The Diary

Cod Almighty | Diary

Bring it

6 June 2018

Every football club likes to suggest that it's doing a lot in the way of youth development. Well, alright – most football clubs. One or two have seen the way Premier League clubs are now allowed to come round and steal all their best players for ten bob and a box of kippers, quite understandably concluded that it's not worth the bother, and shut down their academies altogether.

But developing young talent is seen as much as a sort of moral or emotional imperative as a pragmatic one. It’s just the right thing to do. It probably keeps young lads off the streets and all that. Most importantly of all, though, it warms the cockles of fans to see one of their own making the transition from the stands onto the pitch.

There's no logical reason why we should cheer more loudly for a local lad representing the first team than, ooooh, let's say a product of the Nike Academy, for example. But there’s no logical reason why we support a football team in the first place. It’s all emotion. And as far as your original/regular Diary is concerned, there’s nothing very much wrong with that.

Back in autumn 2017, any suggestion that our then star player wanted to leave the club would have induced paroxysms of panic in the Pontoon. Town fans even developed an in-joke on social media whereby we pretended he was rubbish to deter other clubs from trying to sign him. This week, by contrast, new two- and three-year contracts respectively for Max Wright and now Harry Clifton have helped us greet the news of Dembele’s transfer request with just a little shrug. Please yourself then, son.

In its statement on the request, the club couldn’t resist a characteristically passive-aggressive jibe. There's no malice in supporters' farewell to Dembele though. We recognise that he'll probably move up the divisions and do well in a winning team. And in the end we probably see that his lack of commitment on the pitch in 2018, and off the pitch this summer, are less his own fault than a reflection of a wider cultural shift within the game.

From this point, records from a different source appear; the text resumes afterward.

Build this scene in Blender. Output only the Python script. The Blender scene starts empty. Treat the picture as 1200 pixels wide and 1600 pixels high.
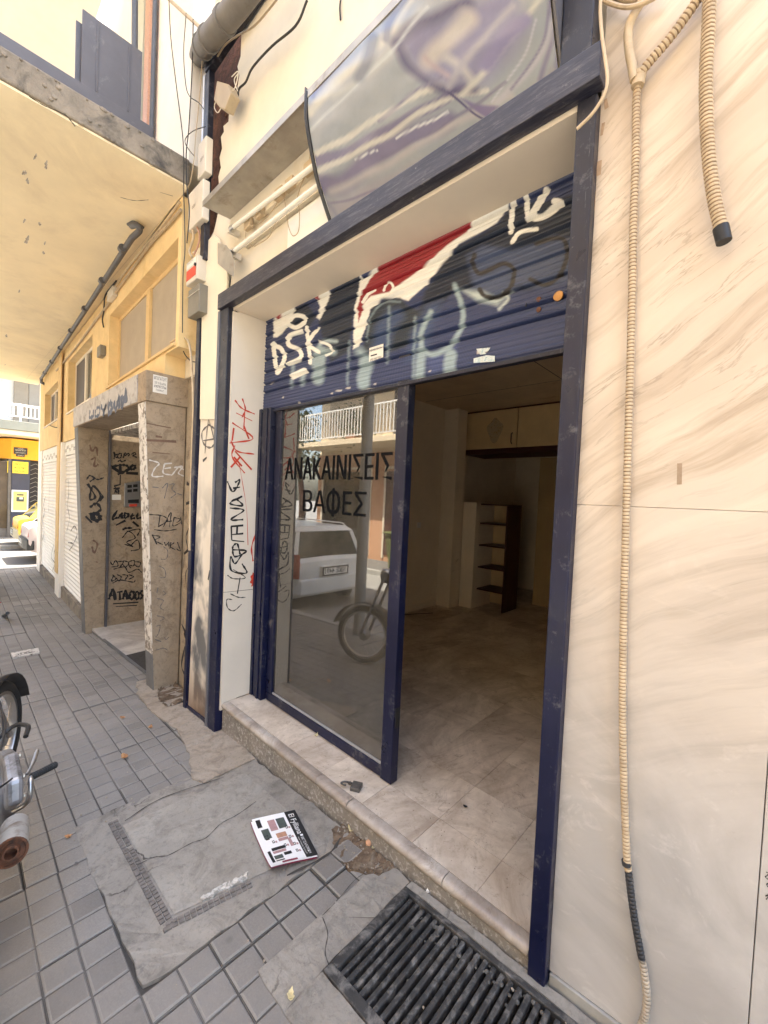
import bpy, bmesh, math, random
import numpy as np
from mathutils import Vector, Matrix
random.seed(7); rng = np.random.default_rng(7)
S = bpy.context.scene; COL = S.collection

# ------------------------------------------------------------ camera
FPX = 650.3; PAN, PIT, ROL = 0.753547, -0.030984, 0.0452585; EYE = Vector((0, 0, 1.5))
cp, sp = math.cos(PAN), math.sin(PAN)
FW = Vector((-sp*math.cos(PIT), cp*math.cos(PIT), math.sin(PIT))); R0 = Vector((cp, sp, 0)); U0 = R0.cross(FW)
RT = R0*math.cos(ROL) + U0*math.sin(ROL); UP = -R0*math.sin(ROL) + U0*math.cos(ROL)
cam = bpy.data.cameras.new('camera'); co = bpy.data.objects.new('camera', cam); COL.objects.link(co)
M = Matrix((RT, UP, -FW)).transposed().to_4x4(); M.translation = EYE; co.matrix_world = M
cam.sensor_fit = 'VERTICAL'; cam.sensor_height = 24; cam.lens = FPX/1600*24; cam.clip_start = 0.02; cam.clip_end = 400
S.camera = co

# ------------------------------------------------------------ world, sun, exposure
SUN_EL, SUN_AZ = math.radians(66), math.radians(12)      # sun stands behind the shop building
w = bpy.data.worlds.new('World'); S.world = w; w.use_nodes = True
nt = w.node_tree; bg = nt.nodes['Background']; sky = nt.nodes.new('ShaderNodeTexSky')
sky.sky_type = 'NISHITA'; sky.sun_disc = False; sky.sun_elevation = SUN_EL; sky.sun_rotation = SUN_AZ; sky.air_density = 1.2; sky.dust_density = 3.5; sky.ozone_density = 0.5
nt.links.new(sky.outputs[0], bg.inputs[0]); bg.inputs[1].default_value = 0.15
sd = bpy.data.lights.new('sun', 'SUN'); sd.energy = 5; sd.angle = math.radians(0.5); sd.color = (1, 0.93, 0.8)
so = bpy.data.objects.new('sun', sd); COL.objects.link(so)
sv = Vector((math.sin(SUN_AZ)*math.cos(SUN_EL), math.cos(SUN_AZ)*math.cos(SUN_EL), math.sin(SUN_EL)))
so.rotation_euler = (-sv).to_track_quat('-Z', 'Y').to_euler(); so.location = (0, 5, 20)
vs = S.view_settings; vs.view_transform = 'Standard'; vs.look = 'None'; vs.gamma = 1; vs.exposure = 2.88
S.cycles.max_bounces = 10; S.cycles.diffuse_bounces = 6; S.cycles.glossy_bounces = 4; S.cycles.transparent_max_bounces = 12
S.cycles.sample_clamp_indirect = 6

# ------------------------------------------------------------ survey helpers (a photograph pixel met with a real plane)
def ray(u, v): return RT*((u-600)/FPX) - UP*((v-800)/FPX) + FW
def PY(u, v, y): d = ray(u, v); return EYE + d*(y/d.y)
def PX(u, v, x): d = ray(u, v); return EYE + d*(x/d.x)
def PZ(u, v, z): d = ray(u, v); return EYE + d*((z-1.5)/d.z)
def proj(p): d = Vector(p)-EYE; k = FW.dot(d); return 600+FPX*RT.dot(d)/k, 800-FPX*UP.dot(d)/k
def PG(u, v):
    d = ray(u, v); t = (.058*.45 - .012*1.31 - 1.5)/(d.z-.058*d.x-.012*d.y); return EYE + d*t
def wy(x): return 1.142 - .028*x                          # face of the yellow building
def PW(u, v): d = ray(u, v); return EYE + d*(1.142/(d.y+.028*d.x))
def gx(x):
    if x > -6: return .058*(x+.45) if x < 3 else .2
    return -.322 - .078*(1-math.exp((x+6)/1.35))
def gz(x, y): return gx(x) + .012*(max(min(y, 1.6), -1.2)-1.31)*(1 if x > -9 else 0)

# ------------------------------------------------------------ materials
def nodes(name):
    m = bpy.data.materials.new(name); m.use_nodes = True; t = m.node_tree
    return m, t, t.nodes['Principled BSDF']
def N(t, kind, **kw):
    n = t.nodes.new(kind)
    for k, v in kw.items():
        if k.startswith('i_'): n.inputs[k[2:].replace('_', ' ')].default_value = v
        else: setattr(n, k, v)
    return n
def noise(t, vec, scale, detail=6, rough=.6, dist=0):
    n = N(t, 'ShaderNodeTexNoise'); n.inputs['Scale'].default_value = scale; n.inputs['Detail'].default_value = detail
    n.inputs['Roughness'].default_value = rough; n.inputs['Distortion'].default_value = dist
    if vec is not None: t.links.new(vec, n.inputs['Vector'])
    return n.outputs['Fac']
def ramp(t, fac, a, b, c0=(0, 0, 0, 1), c1=(1, 1, 1, 1)):
    if a < 0 or b > 1:
        mr_ = N(t, 'ShaderNodeMapRange'); mr_.inputs['From Min'].default_value = a; mr_.inputs['From Max'].default_value = b; t.links.new(fac, mr_.inputs[0]); fac = mr_.outputs[0]; a, b = 0, 1
    r = N(t, 'ShaderNodeValToRGB'); r.color_ramp.elements[0].position = a; r.color_ramp.elements[1].position = b
    r.color_ramp.elements[0].color = c0; r.color_ramp.elements[1].color = c1; t.links.new(fac, r.inputs[0]); return r.outputs[0]
def mix(t, fac, a, b, mode='MIX'):
    n = N(t, 'ShaderNodeMix', data_type='RGBA', blend_type=mode)
    for s, v in ((n.inputs[0], fac), (n.inputs[6], a), (n.inputs[7], b)):
        if isinstance(v, (int, float)): s.default_value = v
        elif isinstance(v, tuple): s.default_value = v if len(v) == 4 else (*v, 1)
        else: t.links.new(v, s)
    return n.outputs[2]
def coords(t, scale=(1, 1, 1), rot=(0, 0, 0)):
    g = N(t, 'ShaderNodeNewGeometry'); mp = N(t, 'ShaderNodeMapping'); mp.inputs['Scale'].default_value = scale
    mp.inputs['Rotation'].default_value = rot; t.links.new(g.outputs['Position'], mp.inputs[0]); return mp.outputs[0]
def bump(t, b, h, strength=.3, dist=.01):
    n = N(t, 'ShaderNodeBump'); n.inputs['Strength'].default_value = strength; n.inputs['Distance'].default_value = dist
    t.links.new(h, n.inputs['Height']); t.links.new(n.outputs[0], b.inputs['Normal'])
MATS = {}
def mat(name, col, rough=.6, var=.25, scale=6, dirt=None, dlo=.55, dhi=.75, dscale=3, bmp=.15, bscale=60, metal=0, stretch=(1, 1, 1), spec=.5, bdist=.004):
    """painted / mineral surface: base colour broken by soft variation, a dirt layer and fine bump"""
    if name in MATS: return MATS[name]
    m, t, b = nodes(name); v = coords(t, stretch)
    dark = tuple(c*(1-var) for c in col); lite = tuple(min(1, c*(1+var*.6)) for c in col)
    c = mix(t, ramp(t, noise(t, v, scale, 8, .65), .3, .7), dark, lite)
    if dirt: c = mix(t, ramp(t, noise(t, v, dscale, 10, .7, .4), dlo, dhi), c, dirt)
    t.links.new(c, b.inputs['Base Color']); b.inputs['Roughness'].default_value = rough; b.inputs['Metallic'].default_value = metal
    b.inputs['Specular IOR Level'].default_value = spec
    if bmp: bump(t, b, noise(t, v, bscale, 6, .7), bmp, bdist)
    MATS[name] = m; return m
def vcol_mat(name, rough=.4, bmp=.1, bscale=80, stretch=(1, 1, 1), coat=0):
    m, t, b = nodes(name); a = N(t, 'ShaderNodeVertexColor', layer_name='paint'); v = coords(t, stretch)
    c = mix(t, .35, a.outputs[0], ramp(t, noise(t, v, 9, 8, .7), .25, .75, (.55, .55, .55, 1), (1, 1, 1, 1)), 'MULTIPLY')
    t.links.new(c, b.inputs['Base Color']); b.inputs['Roughness'].default_value = rough; b.inputs['Coat Weight'].default_value = coat
    bump(t, b, noise(t, v, bscale, 6, .7), bmp, .004); return m

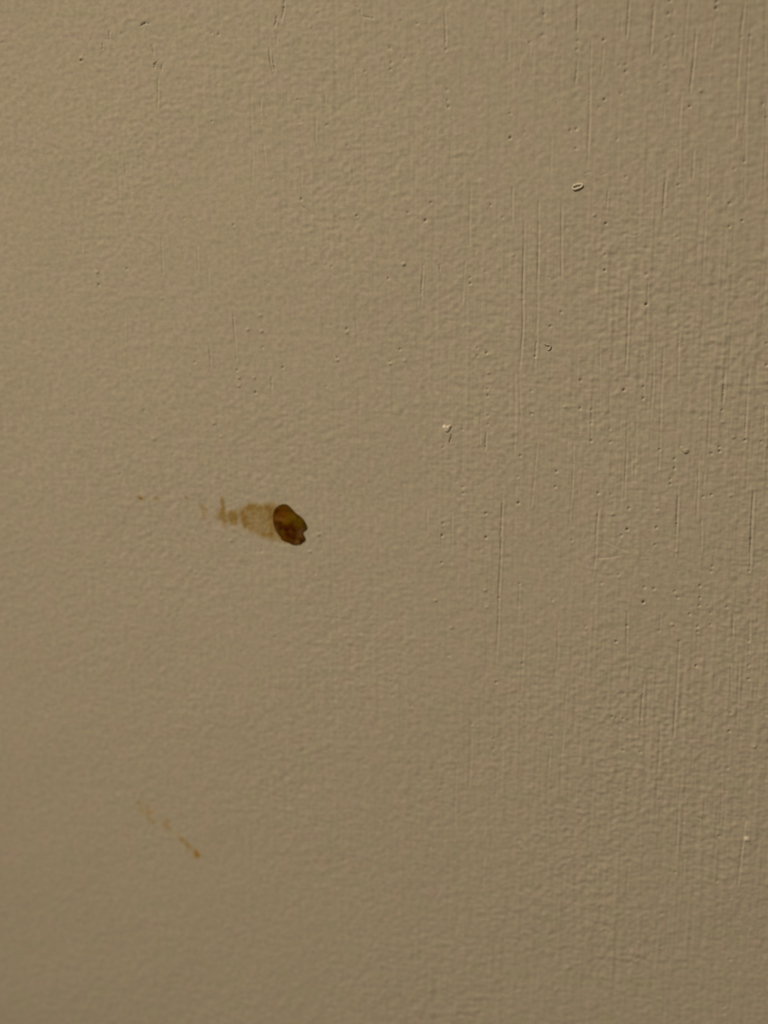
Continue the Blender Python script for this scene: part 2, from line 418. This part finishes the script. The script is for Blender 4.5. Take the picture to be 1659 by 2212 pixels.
def value_noise(x, y, sx, sy, seed):
    r = np.random.default_rng(seed).uniform(0, 1, (256, 256))
    a, b = x / sx + 500, y / sy + 500
    i, j = np.floor(a).astype(int), np.floor(b).astype(int); fa, fb = a - i, b - j
    fa, fb = fa * fa * (3 - 2 * fa), fb * fb * (3 - 2 * fb)
    g = lambda p, q: r[q % 256, p % 256]
    return (g(i, j) * (1 - fa) + g(i + 1, j) * fa) * (1 - fb) + (g(i, j + 1) * (1 - fa) + g(i + 1, j + 1) * fa) * fb


def film(name, box, density, mat, parent, thr=0.10, step=1.0, lift=0.000012):
    x0, y0, x1, y1 = box
    xs, ys = np.arange(x0, x1 + step, step), np.arange(y1, y0 - step, -step)
    PX, PY = np.meshgrid(xs, ys)
    D = density(PX, PY)
    wx, wz = wall_xz(PX, PY)
    h = height_at(wx, wz)
    q = grid_quads(*PX.shape)
    keep = D.ravel()[q].max(1) > thr
    q = q[keep]
    used, inv = np.unique(q, return_inverse=True)
    base = np.array(parent.location) if parent else np.zeros(3)
    v = np.stack([wx.ravel()[used], -(h.ravel()[used] + lift), wz.ravel()[used]], -1)
    if parent is None:
        base = np.array([v[:, 0].mean(), 0, v[:, 2].mean()])
    o = link_mesh(name, v - base, inv.reshape(-1), np.full(len(q), 4), mat, parent)
    if parent is None:
        o.location = base
    att = o.data.attributes.new('stain_amount', 'FLOAT', 'POINT')
    att.data.foreach_set('value', np.ascontiguousarray(np.maximum(D.ravel()[used] - thr * 0.8, 0), np.float32))
    return o


film_brown = film_material('dried_brown_film', (0.865, 0.775, 0.57))
film_ochre = film_material('thin_ochre_film', (0.945, 0.86, 0.655))

# ---- the dark dried drop with its trailing smear
OUT = [(345, 720), (340, 620), (365, 520), (410, 440), (480, 385), (560, 345), (640, 335), (720, 355), (790, 410), (850, 465), (910, 540),
       (970, 590), (1040, 640), (1100, 690), (1150, 750), (1190, 815), (1225, 885), (1246, 950), (1232, 1000), (1197, 1030), (1160, 1048),
       (1140, 1080), (1145, 1128), (1172, 1180), (1198, 1235), (1193, 1290), (1150, 1330), (1098, 1368), (1060, 1396), (990, 1405), (930, 1415),
       (850, 1400), (790, 1370), (720, 1340), (650, 1310), (590, 1285), (548, 1240), (530, 1195), (480, 1130), (430, 1050), (390, 960), (360, 860), (347, 780)]
K1 = 140.0 / 1659.0
out_px = np.array([(560 + x * K1, 1060 + y * K1) for x, y in OUT])


def catmull(p, per):
    n = len(p); r = []
    for i in range(n):
        a, b, c, d = p[i - 1], p[i], p[(i + 1) % n], p[(i + 2) % n]
        for k in range(per):
            t = k / per
            r.append(0.5 * (2 * b + (c - a) * t + (2 * a - 5 * b + 4 * c - d) * t * t + (3 * b - a - 3 * c + d) * t ** 3))
    return np.array(r)


ring = catmull(out_px, 5)
TONES = [(600, 400, 78, 44, 2), (430, 530, 62, 22, 0), (620, 620, 88, 48, 2), (560, 730, 100, 62, 18), (720, 770, 92, 60, 2), (870, 660, 90, 62, 4),
         (900, 480, 72, 44, 2), (1050, 750, 80, 56, 4), (1180, 900, 66, 46, 4), (1000, 850, 78, 52, 2), (550, 820, 56, 24, 0), (800, 900, 62, 28, 0),
         (700, 980, 52, 17, 0), (880, 1010, 54, 17, 0), (750, 1120, 56, 19, 0), (910, 1180, 56, 21, 0), (600, 1050, 82, 54, 8), (470, 950, 78, 50, 8),
         (560, 1120, 76, 46, 8), (640, 1200, 78, 42, 0), (1080, 1040, 88, 57, 26), (1060, 1130, 84, 54, 18), (1150, 1250, 66, 44, 4), (1085, 1280, 52, 22, 0),
         (990, 1320, 98, 64, 26), (850, 1300, 72, 38, 2), (940, 1380, 92, 60, 18), (370, 720, 64, 35, 0), (380, 850, 70, 33, 2), (820, 1050, 76, 38, 4),
         (1000, 960, 74, 42, 4), (760, 430, 74, 42, 2), (460, 660, 88, 50, 8), (620, 800, 96, 60, 4), (650, 730, 100, 62, 8), (980, 1180, 78, 44, 2),
         (560, 600, 84, 46, 0), (640, 930, 60, 24, 0), (540, 950, 52, 18, 0), (420, 700, 94, 52, 16), (580, 345, 62, 38, 4), (1000, 625, 66, 44, 4)]
T = np.array(TONES, float)


def drop_tone(x, y):
    u, v = (x - 560) / K1, (y - 1060) / K1
    d2 = (u[:, None] - T[None, :, 0]) ** 2 + (v[:, None] - T[None, :, 1]) ** 2 + 900.0
    w = d2 ** -2.0
    c = pigment(T[:, 2:])
    return 0.92 * (w[:, :, None] * c[None]).sum(1) / w.sum(1)[:, None]


dm, nt, N, L = new_mat('dried_brown_crust')
out = N.new('ShaderNodeOutputMaterial'); bs = N.new('ShaderNodeBsdfPrincipled')
bs.inputs['Roughness'].default_value = 0.45
bs.inputs['Specular IOR Level'].default_value = 0.03
at = N.new('ShaderNodeAttribute'); at.attribute_name = 'pigment'
tc = N.new('ShaderNodeTexCoord'); no = N.new('ShaderNodeTexNoise')
no.inputs['Scale'].default_value = 2200; no.inputs['Detail'].default_value = 3
L.new(tc.outputs['Object'], no.inputs['Vector'])
mr = N.new('ShaderNodeMapRange'); mr.inputs[1].default_value = 0.3; mr.inputs[2].default_value = 0.7; mr.inputs[3].default_value = 0.88; mr.inputs[4].default_value = 1.12
L.new(no.outputs['Fac'], mr.inputs[0])
vm = N.new('ShaderNodeVectorMath'); vm.operation = 'SCALE'
L.new(at.outputs['Color'], vm.inputs[0]); L.new(mr.outputs[0], vm.inputs['Scale'])
L.new(vm.outputs[0], bs.inputs['Base Color']); L.new(bs.outputs[0], out.inputs[0])

drop_x, drop_z = wall_xz(624.0, 1134.0)
drop = empty('dried_drop', float(drop_x), float(drop_z))
tag(drop, 'dark brown dried drop with notched right edge and pale brown smear trailing left', 'stain')
NR = 26
ctr = np.array((622.0, 1136.0))
pts, hts = [], []
for r in range(NR, 0, -1):
    t = r / NR
    pts.append(ctr + (ring - ctr) * t)
    hts.append(np.full(len(ring), 2.6 * (1 - t ** 6) ** 0.6))
pts.append(ctr[None]); hts.append(np.array([2.6]))
P = np.concatenate(pts); Hh = np.concatenate(hts)
n = len(ring)
lump = value_noise(P[:, 0], P[:, 1], 11, 9, 5) + 0.5 * value_noise(P[:, 0], P[:, 1], 5, 5, 6) - 0.75
Hh = Hh + lump * 0.9 * np.clip(Hh / 2.0, 0, 1)
wx, wz = wall_xz(P[:, 0], P[:, 1])
hy = height_at(wx, wz) + Hh * S
hy[:n] -= 0.00003                           # the rim soaks into the paint
V = np.stack([wx, -hy, wz], -1) - np.array(drop.location)
fl, lt = [], []
for r in range(NR - 1):
    for k in range(n):
        a, b = r * n + k, r * n + (k + 1) % n
        fl += [a, a + n, b + n, b]; lt.append(4)
last = (NR - 1) * n
for k in range(n):
    fl += [last + k, len(P) - 1, last + (k + 1) % n]; lt.append(3)
crust = link_mesh('crust', V, np.array(fl), np.array(lt), dm, drop)
col = crust.data.attributes.new('pigment', 'FLOAT_COLOR', 'POINT')
tone = drop_tone(P[:, 0], P[:, 1])
rim = np.zeros(len(P)); rim[:n * 4] = np.repeat([0.75, 0.65, 0.4, 0.15], n)      # more residue dried along the rim
tone = tone * (1 - rim[:, None]) + pigment((60, 36, 2)) * rim[:, None]
col.data.foreach_set('color', np.concatenate([tone, np.ones((len(P), 1))], 1).astype(np.float32).ravel())
tag(crust, 'dark brown shiny dried crust')

K2 = 420.0 / 1659.0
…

Young players who have grown up within high-profile academy settings develop as footballers in a strange environment – airless, bloodless, professionally sterile. Highly qualified coaches spend many hours with them in one-to-one sessions, working on the development of their skills. They get pro contracts but can't get near the first team, so they start to go elsewhere for match experience.

And clubs like Town loan them, and we think, hey, this lad has come from a Premier League club, and we’re in the fourth division, he’s bound to be good. And we watch him take the field, admire his well-honed technique, feel puzzled by the weird listlessness that trails around them, and walk away bemused and quietly disappointed.

Players like Dembele are never going to get it, because they reach maturity without having made a tackle or played a competitive game. It’s too late for the icy gusts off the estuary, the whiff of vinegar and grease off a tray of fish and chips, or the fans' croaked desperation to get into their blood. It's not their fault. But at our level the immaculate skills are less than half of what you need.

Players like Wright and Clifton are different. Their development will be later, and take a different track. They already know the attitude that we need and expect. They’ll develop an inner fortitude, and the skills they need, out there on the park. They know us, because they are us.

We've moved on since the days when Kevin Drinkell and Darren Mansaram were booed off the pitch by their own fans. We’ve watched players who don’t get it, and we've learned what local players are worth. And now we'll have all the time in the world for them.